• **Request**: Take the lines from the beginning of the data below through the line holding "SC.view_settings.exposure = 0.84;" and return exactly those.
○ ○ ○ ○ ○ ○ ○
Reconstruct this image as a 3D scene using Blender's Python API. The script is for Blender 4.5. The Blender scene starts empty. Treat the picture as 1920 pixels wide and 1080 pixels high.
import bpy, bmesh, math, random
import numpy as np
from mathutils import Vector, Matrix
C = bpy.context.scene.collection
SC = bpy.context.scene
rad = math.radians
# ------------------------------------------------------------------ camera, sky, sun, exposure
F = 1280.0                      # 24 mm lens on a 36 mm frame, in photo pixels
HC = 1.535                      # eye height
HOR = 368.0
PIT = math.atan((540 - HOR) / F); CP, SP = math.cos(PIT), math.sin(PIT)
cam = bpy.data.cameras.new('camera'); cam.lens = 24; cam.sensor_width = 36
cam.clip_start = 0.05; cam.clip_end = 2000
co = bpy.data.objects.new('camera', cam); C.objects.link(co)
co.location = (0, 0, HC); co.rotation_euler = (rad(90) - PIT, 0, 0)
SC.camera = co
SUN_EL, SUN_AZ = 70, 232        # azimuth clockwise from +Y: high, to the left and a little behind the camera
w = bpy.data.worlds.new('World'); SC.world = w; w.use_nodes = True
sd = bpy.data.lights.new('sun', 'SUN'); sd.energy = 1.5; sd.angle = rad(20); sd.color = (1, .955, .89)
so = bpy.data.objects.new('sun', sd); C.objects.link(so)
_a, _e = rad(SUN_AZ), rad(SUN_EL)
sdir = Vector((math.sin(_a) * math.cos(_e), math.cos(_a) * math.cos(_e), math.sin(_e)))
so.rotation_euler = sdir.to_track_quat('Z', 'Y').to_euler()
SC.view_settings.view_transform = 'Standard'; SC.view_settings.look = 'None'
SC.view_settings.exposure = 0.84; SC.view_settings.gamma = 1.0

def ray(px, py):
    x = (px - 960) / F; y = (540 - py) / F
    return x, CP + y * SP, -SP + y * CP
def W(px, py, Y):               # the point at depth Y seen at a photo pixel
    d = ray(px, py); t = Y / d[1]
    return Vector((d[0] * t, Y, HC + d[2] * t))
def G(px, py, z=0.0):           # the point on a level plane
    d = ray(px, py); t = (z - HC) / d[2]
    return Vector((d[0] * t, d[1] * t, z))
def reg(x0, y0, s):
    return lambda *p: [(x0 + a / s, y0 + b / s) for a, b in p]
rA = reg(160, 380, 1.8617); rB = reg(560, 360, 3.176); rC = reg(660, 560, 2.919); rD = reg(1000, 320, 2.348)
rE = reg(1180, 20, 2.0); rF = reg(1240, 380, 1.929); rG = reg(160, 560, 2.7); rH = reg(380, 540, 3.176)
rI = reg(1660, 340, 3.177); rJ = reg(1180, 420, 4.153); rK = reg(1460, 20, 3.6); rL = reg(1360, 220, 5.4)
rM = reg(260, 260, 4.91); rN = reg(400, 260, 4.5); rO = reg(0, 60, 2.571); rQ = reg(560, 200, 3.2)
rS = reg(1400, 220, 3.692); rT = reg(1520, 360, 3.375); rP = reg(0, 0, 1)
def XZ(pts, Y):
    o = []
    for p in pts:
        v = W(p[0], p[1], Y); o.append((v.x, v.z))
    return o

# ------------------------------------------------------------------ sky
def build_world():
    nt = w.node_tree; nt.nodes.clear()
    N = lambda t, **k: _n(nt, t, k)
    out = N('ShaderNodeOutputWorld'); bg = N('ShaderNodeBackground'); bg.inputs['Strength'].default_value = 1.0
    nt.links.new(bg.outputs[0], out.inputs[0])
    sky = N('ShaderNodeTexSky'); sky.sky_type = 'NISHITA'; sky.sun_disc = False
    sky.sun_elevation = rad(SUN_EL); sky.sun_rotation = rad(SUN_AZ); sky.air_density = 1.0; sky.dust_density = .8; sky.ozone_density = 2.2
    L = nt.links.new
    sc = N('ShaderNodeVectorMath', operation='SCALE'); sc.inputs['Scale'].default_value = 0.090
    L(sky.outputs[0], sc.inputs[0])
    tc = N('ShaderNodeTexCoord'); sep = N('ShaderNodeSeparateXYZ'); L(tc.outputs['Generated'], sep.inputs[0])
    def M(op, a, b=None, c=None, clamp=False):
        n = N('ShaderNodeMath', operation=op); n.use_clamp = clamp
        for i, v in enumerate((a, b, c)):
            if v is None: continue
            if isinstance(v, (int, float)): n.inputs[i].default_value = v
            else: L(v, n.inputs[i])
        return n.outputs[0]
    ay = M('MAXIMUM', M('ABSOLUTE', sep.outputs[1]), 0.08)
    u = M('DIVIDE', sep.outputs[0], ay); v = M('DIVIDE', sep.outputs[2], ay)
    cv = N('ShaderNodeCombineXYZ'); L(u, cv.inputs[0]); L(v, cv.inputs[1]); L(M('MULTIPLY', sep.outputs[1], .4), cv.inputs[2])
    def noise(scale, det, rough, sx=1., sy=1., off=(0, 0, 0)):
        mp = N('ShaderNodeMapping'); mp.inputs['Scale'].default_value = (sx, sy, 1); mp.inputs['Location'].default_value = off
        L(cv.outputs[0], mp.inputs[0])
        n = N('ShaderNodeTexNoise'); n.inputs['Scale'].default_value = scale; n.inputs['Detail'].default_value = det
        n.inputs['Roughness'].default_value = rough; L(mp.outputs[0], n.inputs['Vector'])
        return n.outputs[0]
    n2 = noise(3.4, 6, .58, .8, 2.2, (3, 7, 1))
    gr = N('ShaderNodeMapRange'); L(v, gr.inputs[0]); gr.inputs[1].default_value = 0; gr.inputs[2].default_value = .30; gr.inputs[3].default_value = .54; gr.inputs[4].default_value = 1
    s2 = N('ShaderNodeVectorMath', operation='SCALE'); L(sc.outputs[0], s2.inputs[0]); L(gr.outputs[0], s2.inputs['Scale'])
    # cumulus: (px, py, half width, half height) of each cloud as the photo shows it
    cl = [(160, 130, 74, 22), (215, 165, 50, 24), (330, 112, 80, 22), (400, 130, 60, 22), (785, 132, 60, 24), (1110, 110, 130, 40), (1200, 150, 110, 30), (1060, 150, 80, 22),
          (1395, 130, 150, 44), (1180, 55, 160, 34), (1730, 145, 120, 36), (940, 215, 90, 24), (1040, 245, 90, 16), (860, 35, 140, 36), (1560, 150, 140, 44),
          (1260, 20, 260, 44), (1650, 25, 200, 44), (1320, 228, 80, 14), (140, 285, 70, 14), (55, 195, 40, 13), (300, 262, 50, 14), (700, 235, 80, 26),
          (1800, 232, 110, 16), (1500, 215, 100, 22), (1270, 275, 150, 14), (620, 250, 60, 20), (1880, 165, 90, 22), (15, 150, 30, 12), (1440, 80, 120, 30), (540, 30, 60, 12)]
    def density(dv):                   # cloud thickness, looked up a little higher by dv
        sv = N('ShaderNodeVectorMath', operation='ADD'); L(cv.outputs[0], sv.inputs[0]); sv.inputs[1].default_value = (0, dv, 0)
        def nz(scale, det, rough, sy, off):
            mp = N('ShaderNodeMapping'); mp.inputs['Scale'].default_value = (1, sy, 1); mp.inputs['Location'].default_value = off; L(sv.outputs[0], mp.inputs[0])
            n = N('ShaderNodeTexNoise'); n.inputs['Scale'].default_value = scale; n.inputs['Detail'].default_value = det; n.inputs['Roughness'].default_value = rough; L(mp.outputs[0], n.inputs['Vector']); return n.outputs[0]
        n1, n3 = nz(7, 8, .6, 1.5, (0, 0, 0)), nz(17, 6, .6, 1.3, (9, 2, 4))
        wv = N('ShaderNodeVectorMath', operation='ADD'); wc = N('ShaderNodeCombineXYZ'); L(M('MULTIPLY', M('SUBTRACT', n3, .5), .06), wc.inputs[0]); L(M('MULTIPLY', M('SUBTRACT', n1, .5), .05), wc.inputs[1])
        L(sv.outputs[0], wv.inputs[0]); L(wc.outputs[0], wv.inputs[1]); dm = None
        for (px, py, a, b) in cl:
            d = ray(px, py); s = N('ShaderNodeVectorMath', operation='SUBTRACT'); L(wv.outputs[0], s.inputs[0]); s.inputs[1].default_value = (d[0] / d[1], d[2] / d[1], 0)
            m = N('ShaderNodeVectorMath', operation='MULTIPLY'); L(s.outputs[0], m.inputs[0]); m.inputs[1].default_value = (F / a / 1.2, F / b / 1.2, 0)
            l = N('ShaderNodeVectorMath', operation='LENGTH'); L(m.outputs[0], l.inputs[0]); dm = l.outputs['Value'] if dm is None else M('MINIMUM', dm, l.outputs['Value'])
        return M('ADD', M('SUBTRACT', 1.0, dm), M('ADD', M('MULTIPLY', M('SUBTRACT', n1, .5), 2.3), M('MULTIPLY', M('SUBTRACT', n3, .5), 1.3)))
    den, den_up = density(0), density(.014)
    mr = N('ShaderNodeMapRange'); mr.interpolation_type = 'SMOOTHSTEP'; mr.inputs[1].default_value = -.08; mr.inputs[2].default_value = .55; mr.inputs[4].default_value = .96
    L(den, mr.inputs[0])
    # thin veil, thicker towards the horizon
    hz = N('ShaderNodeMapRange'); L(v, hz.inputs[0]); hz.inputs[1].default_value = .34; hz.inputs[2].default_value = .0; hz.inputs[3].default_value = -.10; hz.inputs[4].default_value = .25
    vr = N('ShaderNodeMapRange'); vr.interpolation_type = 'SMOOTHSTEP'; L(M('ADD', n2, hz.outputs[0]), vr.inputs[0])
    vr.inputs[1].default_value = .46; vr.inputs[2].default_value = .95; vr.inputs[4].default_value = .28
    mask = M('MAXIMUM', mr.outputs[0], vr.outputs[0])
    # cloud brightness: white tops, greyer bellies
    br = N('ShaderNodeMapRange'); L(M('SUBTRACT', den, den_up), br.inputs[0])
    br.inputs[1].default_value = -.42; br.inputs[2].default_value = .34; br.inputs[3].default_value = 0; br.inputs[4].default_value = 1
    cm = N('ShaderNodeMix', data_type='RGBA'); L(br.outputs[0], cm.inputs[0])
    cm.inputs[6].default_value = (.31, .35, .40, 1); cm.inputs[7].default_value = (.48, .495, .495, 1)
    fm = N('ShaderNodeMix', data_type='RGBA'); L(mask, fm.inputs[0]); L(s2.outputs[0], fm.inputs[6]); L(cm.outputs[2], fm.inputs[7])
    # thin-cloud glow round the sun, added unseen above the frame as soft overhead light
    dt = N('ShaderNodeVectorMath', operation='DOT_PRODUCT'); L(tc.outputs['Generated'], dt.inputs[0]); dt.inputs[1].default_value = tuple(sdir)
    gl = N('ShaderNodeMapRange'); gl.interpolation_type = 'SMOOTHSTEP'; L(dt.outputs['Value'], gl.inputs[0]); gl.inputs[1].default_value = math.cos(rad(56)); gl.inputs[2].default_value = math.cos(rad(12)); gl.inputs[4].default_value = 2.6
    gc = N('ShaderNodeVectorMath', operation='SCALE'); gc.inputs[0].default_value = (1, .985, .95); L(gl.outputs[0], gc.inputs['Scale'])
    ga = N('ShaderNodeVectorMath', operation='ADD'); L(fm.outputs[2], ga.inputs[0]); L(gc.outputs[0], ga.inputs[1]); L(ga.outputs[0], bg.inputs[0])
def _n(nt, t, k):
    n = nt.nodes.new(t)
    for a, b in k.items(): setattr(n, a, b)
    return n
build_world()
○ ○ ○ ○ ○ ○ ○
• **Exercise result**:
Reconstruct this image as a 3D scene using Blender's Python API. The script is for Blender 4.5. The Blender scene starts empty. Treat the picture as 1920 pixels wide and 1080 pixels high.
import bpy, bmesh, math, random
import numpy as np
from mathutils import Vector, Matrix
C = bpy.context.scene.collection
SC = bpy.context.scene
rad = math.radians
# ------------------------------------------------------------------ camera, sky, sun, exposure
F = 1280.0                      # 24 mm lens on a 36 mm frame, in photo pixels
HC = 1.535                      # eye height
HOR = 368.0
PIT = math.atan((540 - HOR) / F); CP, SP = math.cos(PIT), math.sin(PIT)
cam = bpy.data.cameras.new('camera'); cam.lens = 24; cam.sensor_width = 36
cam.clip_start = 0.05; cam.clip_end = 2000
co = bpy.data.objects.new('camera', cam); C.objects.link(co)
co.location = (0, 0, HC); co.rotation_euler = (rad(90) - PIT, 0, 0)
SC.camera = co
SUN_EL, SUN_AZ = 70, 232        # azimuth clockwise from +Y: high, to the left and a little behind the camera
w = bpy.data.worlds.new('World'); SC.world = w; w.use_nodes = True
sd = bpy.data.lights.new('sun', 'SUN'); sd.energy = 1.5; sd.angle = rad(20); sd.color = (1, .955, .89)
so = bpy.data.objects.new('sun', sd); C.objects.link(so)
_a, _e = rad(SUN_AZ), rad(SUN_EL)
sdir = Vector((math.sin(_a) * math.cos(_e), math.cos(_a) * math.cos(_e), math.sin(_e)))
so.rotation_euler = sdir.to_track_quat('Z', 'Y').to_euler()
SC.view_settings.view_transform = 'Standard'; SC.view_settings.look = 'None'
SC.view_settings.exposure = 0.84; SC.view_settings.gamma = 1.0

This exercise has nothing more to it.